Então se eu fosse problematizar escolheria falar do nada e de suas
faces. E aí, fico pensando: que diabo de pergunta! Eu poderia responder
simplesmente:
-Estudo literatura porque gosto.
Ele entenderia e o assunto estaria morto e enterrado.
Acontece que não posso responder dessa maneira, nem ao meu dentista,
nem a ninguém que me pergunte isso, de certa forma estou convivendo tão
densamente com este mundo que a resposta, “porque gosto” causaria certo
desconforto a mim. Aqui uma confissão: muitas vezes me fiz tal pergunta.
Acho que inconscientemente eu buscava uma razão para minha escolha, uma
serventia e demorei muito até perceber que a literatura é uma explosão,
uma força, uma tensão que nos impulsiona. Que mexe conosco, mexe com
tudo por dentro e por fora. A literatura é intensidade, ela é movimento,
é vida.
A literatura é uma possibilidade de caminhada, aviso, tem
que ter coragem para este caminho. Um caminho trabalhoso e até
pedregoso, que nos impõe seus desejos. Fazer literatura de certa forma é
permitir que seja intensificada a vida, a vida colocada como
possibilidade do real. Através dela outros corpos surgem, são
construídos para que a arte apareça. Ela é força geradora. A literatura
nos faz sentir as intensidades, os impactos, os transtornos, as
amplificações de sentido. Quando nos jogamos descobrimos a afetação que
podemos sofrer com um texto literário. Ainda me lembro do grande impacto
que sofri quando li a ‘Terceira margem do rio’ de Guimarães Rosa.

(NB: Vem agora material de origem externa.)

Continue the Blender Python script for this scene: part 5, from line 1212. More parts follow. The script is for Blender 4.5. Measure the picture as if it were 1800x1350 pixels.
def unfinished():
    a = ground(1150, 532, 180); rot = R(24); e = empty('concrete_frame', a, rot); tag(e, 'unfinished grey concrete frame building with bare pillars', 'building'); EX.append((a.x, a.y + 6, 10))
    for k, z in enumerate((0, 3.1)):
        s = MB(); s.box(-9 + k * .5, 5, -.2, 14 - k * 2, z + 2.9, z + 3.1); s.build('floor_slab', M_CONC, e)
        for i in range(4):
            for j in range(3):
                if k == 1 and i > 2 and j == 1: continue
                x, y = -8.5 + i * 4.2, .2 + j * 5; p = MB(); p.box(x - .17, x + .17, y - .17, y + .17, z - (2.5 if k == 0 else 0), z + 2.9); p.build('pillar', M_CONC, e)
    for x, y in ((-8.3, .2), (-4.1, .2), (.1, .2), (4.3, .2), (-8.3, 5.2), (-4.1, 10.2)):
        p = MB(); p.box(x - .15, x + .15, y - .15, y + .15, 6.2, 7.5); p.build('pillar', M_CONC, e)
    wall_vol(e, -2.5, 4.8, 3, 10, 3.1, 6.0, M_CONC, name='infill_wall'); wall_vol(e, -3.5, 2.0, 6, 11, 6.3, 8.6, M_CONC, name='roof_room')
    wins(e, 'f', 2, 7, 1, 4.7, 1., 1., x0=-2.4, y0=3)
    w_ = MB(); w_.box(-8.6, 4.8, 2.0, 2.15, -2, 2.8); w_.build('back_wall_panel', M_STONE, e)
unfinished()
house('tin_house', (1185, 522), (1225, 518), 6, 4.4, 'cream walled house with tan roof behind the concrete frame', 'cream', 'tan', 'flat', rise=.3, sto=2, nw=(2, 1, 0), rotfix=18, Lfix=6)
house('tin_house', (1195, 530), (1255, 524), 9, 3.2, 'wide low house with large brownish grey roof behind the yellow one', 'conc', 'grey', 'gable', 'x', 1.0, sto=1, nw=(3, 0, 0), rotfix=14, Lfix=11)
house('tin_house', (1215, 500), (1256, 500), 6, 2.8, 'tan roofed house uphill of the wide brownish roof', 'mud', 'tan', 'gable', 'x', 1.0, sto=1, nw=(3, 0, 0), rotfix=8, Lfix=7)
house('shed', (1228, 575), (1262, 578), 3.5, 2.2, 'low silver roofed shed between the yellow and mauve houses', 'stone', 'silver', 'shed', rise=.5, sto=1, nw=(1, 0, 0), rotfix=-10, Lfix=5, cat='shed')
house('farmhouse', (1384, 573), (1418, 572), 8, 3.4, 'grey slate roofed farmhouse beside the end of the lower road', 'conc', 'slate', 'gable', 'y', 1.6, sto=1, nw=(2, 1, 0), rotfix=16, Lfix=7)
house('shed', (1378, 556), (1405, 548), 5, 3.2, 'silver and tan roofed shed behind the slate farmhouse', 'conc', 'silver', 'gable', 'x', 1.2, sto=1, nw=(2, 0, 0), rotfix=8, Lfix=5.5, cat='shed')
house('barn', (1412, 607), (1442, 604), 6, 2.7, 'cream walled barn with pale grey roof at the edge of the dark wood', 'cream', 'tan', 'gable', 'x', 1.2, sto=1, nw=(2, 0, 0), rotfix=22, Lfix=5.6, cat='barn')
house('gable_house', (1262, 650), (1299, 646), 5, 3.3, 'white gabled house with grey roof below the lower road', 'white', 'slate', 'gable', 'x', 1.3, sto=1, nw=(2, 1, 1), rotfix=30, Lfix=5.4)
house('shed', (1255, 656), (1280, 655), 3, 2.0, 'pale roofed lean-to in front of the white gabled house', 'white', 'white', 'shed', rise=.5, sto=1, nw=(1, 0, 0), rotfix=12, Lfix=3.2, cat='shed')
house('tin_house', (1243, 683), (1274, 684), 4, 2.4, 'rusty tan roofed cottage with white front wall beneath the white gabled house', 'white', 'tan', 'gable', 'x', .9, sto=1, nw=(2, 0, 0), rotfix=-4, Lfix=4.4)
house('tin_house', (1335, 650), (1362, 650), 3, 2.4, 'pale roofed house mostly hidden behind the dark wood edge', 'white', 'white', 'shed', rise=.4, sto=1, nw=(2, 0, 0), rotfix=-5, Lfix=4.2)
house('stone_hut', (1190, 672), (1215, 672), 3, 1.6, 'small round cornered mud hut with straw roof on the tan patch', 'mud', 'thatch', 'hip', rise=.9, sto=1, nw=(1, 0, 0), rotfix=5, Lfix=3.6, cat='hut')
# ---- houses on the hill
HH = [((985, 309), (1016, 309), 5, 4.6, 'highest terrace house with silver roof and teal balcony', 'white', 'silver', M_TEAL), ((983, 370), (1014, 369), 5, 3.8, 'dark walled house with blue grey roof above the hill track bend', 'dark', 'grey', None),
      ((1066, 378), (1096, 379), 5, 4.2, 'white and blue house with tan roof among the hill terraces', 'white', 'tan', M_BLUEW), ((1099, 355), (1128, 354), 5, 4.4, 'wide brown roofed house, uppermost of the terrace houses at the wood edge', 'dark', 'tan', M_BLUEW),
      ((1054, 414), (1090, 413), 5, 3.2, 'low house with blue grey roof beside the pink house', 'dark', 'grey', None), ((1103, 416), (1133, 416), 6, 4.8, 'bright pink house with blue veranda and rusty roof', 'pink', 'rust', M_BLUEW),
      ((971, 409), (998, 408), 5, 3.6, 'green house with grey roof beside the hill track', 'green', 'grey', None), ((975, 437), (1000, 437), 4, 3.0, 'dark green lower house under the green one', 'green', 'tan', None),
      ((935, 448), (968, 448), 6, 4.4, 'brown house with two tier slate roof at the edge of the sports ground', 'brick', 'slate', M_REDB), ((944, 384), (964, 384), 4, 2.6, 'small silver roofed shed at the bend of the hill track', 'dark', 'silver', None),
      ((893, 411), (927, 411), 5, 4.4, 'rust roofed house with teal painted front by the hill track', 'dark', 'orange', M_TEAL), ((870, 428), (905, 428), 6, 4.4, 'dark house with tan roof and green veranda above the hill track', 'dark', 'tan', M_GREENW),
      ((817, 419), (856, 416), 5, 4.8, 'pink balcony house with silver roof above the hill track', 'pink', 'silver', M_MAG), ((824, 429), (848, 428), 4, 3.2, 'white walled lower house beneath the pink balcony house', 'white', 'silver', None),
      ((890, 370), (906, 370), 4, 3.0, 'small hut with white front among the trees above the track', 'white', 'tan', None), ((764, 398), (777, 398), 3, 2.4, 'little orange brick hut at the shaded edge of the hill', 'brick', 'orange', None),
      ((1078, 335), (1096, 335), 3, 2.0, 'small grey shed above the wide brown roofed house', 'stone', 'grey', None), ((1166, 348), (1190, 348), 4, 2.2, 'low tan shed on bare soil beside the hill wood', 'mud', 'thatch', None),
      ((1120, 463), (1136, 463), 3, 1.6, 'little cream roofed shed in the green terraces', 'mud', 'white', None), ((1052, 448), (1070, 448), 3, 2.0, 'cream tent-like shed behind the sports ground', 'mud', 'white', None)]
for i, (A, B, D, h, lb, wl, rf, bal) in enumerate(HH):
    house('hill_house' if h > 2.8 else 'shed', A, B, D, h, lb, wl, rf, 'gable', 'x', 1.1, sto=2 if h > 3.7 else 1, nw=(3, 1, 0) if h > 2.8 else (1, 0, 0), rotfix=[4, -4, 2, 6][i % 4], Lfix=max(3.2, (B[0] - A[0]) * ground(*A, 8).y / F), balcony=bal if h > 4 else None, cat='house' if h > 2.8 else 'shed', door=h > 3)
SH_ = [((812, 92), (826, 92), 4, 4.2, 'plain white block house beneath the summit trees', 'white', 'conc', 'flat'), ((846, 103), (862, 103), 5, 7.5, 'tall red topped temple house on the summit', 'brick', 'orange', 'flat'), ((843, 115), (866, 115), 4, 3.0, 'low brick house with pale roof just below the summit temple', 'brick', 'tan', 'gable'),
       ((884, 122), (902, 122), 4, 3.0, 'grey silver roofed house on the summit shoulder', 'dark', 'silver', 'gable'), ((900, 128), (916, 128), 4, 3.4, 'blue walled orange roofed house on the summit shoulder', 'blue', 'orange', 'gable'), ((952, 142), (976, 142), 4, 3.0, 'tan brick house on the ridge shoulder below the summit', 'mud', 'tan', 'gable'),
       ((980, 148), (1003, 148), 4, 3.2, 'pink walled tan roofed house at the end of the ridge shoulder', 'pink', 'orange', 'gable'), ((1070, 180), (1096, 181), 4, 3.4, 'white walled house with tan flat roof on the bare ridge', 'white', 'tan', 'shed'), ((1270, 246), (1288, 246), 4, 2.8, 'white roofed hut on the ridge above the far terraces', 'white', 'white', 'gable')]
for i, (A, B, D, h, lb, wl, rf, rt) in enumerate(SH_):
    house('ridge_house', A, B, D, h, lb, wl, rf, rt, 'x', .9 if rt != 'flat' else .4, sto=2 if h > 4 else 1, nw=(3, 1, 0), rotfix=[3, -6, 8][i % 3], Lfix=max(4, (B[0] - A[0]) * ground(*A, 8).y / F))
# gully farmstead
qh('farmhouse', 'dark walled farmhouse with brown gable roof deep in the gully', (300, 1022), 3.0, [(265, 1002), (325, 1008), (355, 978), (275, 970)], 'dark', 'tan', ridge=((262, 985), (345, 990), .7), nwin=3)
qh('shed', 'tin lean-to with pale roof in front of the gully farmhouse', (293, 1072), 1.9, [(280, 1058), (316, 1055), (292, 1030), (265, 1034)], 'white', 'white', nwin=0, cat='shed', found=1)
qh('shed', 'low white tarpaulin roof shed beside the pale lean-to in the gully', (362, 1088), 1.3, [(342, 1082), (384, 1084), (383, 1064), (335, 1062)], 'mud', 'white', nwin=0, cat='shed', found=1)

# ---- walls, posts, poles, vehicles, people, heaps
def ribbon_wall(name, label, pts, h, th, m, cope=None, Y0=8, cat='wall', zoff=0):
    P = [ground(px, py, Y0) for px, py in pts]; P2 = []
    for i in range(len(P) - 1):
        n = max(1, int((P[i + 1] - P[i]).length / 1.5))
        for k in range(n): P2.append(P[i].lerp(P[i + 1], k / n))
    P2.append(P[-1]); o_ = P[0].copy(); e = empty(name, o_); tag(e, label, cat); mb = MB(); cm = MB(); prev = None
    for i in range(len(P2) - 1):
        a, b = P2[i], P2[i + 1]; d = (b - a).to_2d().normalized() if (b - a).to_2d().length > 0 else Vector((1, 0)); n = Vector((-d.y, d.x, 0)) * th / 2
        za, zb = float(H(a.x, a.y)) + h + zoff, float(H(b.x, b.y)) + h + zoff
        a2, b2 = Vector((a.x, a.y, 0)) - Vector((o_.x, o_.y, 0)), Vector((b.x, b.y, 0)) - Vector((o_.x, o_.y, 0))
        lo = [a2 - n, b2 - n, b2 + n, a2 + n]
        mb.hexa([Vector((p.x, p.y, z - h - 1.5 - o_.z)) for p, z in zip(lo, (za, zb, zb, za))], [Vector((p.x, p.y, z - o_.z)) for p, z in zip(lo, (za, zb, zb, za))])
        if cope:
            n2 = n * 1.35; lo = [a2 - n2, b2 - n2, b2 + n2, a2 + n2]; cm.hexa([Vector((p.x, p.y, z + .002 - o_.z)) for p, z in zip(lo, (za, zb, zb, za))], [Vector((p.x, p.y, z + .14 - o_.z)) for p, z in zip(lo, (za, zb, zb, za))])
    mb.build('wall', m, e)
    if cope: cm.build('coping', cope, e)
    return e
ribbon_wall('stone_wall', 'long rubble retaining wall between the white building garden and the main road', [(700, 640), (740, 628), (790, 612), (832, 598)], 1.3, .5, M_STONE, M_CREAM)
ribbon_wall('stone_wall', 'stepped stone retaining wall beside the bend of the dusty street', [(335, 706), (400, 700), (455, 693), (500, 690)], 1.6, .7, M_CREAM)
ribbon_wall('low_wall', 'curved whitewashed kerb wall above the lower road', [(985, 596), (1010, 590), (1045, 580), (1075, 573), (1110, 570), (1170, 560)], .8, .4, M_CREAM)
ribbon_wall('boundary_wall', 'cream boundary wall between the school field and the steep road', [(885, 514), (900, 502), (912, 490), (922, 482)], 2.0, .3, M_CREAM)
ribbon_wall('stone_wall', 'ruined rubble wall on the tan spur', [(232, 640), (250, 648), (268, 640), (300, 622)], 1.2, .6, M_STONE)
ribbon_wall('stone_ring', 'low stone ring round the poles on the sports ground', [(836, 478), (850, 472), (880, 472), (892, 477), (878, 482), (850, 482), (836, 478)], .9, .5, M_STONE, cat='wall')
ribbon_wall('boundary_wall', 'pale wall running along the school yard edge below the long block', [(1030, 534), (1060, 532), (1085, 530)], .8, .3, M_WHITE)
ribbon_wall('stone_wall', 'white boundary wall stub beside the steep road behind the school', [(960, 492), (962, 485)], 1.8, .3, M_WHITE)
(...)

Fiquei imóvel diante da beleza desse texto, não sabia o que pensar,
precisei reler, escavar entre seus espaços e preenchimentos. O bom de se
fazer literatura é sempre está a disposição da surpresa e do
inesperado.
Tenho um amigo que diz: “literatura é vertigem”. É, na
vertigem que damos lugar aos outros nomes, aos outros corpos. É na
vertigem que podemos perceber o que está implícito. É na vertigem que a
literatura se mostra como intensiva, intempestiva e progressiva. Ela tem
a ver com a minha vida, com a sua vida, com todas as vidas.
Eu disse isso ao meu dentista, depois que me livrei do sugador e das agulhadas, ele meio que pasmo, retirou a máscara e falou:
- Não venha para a odontologia não, seria um erro. Na próxima consulta
me traga um livro, ou me sugira algo que possa me sacudir. Acho que eu
preciso ler mais, não tenho experimentado a vida ultimamente.